> **Set exercise**: Write out again, unaltered, the lines from the start through the line containing "mb.add(V, Q, T)".

> **Data block**:
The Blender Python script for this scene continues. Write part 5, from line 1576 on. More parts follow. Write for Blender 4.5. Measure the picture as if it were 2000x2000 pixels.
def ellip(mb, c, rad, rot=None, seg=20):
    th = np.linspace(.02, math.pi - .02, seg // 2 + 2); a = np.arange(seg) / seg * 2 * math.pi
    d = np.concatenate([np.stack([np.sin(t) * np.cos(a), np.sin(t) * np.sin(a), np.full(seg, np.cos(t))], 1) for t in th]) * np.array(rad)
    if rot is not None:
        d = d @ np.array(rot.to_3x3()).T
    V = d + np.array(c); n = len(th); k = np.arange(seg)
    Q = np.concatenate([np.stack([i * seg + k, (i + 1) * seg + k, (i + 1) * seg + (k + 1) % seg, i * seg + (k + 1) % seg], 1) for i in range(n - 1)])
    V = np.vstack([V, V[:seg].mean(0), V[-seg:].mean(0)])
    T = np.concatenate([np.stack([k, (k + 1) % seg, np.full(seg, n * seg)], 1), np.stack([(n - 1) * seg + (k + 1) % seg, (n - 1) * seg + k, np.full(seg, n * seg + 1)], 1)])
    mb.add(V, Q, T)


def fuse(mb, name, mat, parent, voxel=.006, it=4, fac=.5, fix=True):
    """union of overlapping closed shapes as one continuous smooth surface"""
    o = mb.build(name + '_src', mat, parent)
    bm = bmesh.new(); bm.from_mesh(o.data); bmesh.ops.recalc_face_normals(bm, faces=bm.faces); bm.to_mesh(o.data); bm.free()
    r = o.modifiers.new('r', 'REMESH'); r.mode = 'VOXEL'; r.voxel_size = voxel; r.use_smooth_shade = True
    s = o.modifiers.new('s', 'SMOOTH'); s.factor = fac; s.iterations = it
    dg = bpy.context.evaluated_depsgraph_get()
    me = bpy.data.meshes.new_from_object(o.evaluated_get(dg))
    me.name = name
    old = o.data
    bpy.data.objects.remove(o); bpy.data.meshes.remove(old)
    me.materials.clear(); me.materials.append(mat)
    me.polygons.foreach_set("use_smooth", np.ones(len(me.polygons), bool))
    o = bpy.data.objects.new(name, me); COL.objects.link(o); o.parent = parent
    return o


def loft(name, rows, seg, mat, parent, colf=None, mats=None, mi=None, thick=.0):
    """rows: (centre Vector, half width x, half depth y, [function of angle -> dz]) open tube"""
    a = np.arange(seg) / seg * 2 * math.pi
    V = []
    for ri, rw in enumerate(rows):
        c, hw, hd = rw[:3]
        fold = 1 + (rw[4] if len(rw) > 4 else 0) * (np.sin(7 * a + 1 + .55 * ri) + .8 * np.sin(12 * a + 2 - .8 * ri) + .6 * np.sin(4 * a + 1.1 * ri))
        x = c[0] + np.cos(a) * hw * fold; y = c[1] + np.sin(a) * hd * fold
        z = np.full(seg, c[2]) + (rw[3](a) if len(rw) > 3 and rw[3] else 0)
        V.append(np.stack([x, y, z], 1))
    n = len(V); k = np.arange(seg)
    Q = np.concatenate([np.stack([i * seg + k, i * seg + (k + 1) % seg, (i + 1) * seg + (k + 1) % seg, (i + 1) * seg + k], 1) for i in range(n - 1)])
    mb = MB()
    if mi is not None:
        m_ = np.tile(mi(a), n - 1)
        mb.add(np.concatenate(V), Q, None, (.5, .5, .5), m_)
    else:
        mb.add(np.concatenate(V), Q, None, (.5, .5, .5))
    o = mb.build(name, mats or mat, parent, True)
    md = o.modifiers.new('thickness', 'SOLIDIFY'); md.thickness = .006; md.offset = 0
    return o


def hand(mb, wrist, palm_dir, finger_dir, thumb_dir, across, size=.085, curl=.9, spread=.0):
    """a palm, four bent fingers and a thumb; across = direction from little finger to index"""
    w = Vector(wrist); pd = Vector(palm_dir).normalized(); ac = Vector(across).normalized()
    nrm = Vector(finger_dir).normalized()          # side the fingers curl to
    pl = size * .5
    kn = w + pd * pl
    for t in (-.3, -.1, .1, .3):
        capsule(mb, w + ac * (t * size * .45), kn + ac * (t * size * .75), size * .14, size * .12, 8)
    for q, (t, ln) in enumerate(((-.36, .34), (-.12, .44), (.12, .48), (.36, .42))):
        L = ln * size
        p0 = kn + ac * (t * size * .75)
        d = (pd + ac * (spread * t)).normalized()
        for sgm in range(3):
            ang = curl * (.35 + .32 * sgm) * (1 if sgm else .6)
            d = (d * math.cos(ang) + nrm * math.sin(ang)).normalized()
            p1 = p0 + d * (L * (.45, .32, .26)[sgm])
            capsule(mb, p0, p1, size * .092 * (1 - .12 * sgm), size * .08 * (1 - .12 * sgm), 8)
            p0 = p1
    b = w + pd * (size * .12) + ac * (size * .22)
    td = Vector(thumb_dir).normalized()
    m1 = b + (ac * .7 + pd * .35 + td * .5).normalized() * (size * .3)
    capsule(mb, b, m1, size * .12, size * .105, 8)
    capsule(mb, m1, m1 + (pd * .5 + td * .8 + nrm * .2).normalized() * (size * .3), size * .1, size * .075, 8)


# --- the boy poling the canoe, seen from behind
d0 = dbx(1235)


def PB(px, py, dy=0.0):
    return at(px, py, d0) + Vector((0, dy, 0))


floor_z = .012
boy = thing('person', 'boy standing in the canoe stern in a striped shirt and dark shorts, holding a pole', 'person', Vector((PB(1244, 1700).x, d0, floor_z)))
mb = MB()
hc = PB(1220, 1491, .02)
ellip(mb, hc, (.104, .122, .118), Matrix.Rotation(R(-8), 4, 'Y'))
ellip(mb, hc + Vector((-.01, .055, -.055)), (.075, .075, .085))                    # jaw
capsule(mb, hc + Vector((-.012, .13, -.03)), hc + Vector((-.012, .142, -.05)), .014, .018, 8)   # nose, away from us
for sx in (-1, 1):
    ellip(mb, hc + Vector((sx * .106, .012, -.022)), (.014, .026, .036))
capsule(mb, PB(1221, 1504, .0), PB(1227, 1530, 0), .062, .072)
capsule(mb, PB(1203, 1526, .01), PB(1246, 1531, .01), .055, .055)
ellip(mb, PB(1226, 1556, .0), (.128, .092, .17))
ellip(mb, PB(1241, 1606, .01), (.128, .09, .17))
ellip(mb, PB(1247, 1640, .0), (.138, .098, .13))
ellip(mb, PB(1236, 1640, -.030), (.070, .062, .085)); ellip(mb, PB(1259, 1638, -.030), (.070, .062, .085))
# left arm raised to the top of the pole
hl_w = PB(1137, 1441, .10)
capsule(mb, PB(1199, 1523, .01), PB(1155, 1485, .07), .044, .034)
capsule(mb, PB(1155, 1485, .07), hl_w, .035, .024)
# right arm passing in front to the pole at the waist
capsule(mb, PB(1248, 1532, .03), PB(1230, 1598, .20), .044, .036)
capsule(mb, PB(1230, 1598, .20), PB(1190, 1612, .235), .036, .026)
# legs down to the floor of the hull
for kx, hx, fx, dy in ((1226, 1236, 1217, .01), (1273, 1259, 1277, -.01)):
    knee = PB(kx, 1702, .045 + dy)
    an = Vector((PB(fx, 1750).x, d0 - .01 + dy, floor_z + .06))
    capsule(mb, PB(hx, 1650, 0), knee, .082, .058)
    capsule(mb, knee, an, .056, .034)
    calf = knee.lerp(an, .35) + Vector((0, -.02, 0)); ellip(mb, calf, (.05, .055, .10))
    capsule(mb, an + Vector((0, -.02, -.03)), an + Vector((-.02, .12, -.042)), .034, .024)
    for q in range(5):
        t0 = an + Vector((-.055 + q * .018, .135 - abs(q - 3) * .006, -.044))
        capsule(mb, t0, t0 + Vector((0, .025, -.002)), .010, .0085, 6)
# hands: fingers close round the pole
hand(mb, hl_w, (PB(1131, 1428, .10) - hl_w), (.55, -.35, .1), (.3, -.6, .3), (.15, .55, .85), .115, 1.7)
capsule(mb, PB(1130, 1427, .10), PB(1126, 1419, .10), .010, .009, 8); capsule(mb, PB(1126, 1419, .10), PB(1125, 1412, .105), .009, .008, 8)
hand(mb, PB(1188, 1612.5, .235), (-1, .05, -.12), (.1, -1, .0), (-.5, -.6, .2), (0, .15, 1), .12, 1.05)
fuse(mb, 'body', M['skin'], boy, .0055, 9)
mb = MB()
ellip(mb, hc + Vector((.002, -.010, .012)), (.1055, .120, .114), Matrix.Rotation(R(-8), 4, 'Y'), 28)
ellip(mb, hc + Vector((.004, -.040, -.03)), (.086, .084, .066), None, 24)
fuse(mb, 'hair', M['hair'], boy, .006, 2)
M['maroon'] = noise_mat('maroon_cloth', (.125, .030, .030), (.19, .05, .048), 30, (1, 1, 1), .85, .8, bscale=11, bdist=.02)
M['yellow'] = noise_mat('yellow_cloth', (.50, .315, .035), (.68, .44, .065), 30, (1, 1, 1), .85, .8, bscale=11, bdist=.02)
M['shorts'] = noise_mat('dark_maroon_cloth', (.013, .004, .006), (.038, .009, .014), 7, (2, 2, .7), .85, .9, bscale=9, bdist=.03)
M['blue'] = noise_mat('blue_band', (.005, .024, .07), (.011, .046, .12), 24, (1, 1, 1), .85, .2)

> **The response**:
The Blender Python script for this scene continues. Write part 5, from line 1576 on. More parts follow. Write for Blender 4.5. Measure the picture as if it were 2000x2000 pixels.
def ellip(mb, c, rad, rot=None, seg=20):
    th = np.linspace(.02, math.pi - .02, seg // 2 + 2); a = np.arange(seg) / seg * 2 * math.pi
    d = np.concatenate([np.stack([np.sin(t) * np.cos(a), np.sin(t) * np.sin(a), np.full(seg, np.cos(t))], 1) for t in th]) * np.array(rad)
    if rot is not None:
        d = d @ np.array(rot.to_3x3()).T
    V = d + np.array(c); n = len(th); k = np.arange(seg)
    Q = np.concatenate([np.stack([i * seg + k, (i + 1) * seg + k, (i + 1) * seg + (k + 1) % seg, i * seg + (k + 1) % seg], 1) for i in range(n - 1)])
    V = np.vstack([V, V[:seg].mean(0), V[-seg:].mean(0)])
    T = np.concatenate([np.stack([k, (k + 1) % seg, np.full(seg, n * seg)], 1), np.stack([(n - 1) * seg + (k + 1) % seg, (n - 1) * seg + k, np.full(seg, n * seg + 1)], 1)])
    mb.add(V, Q, T)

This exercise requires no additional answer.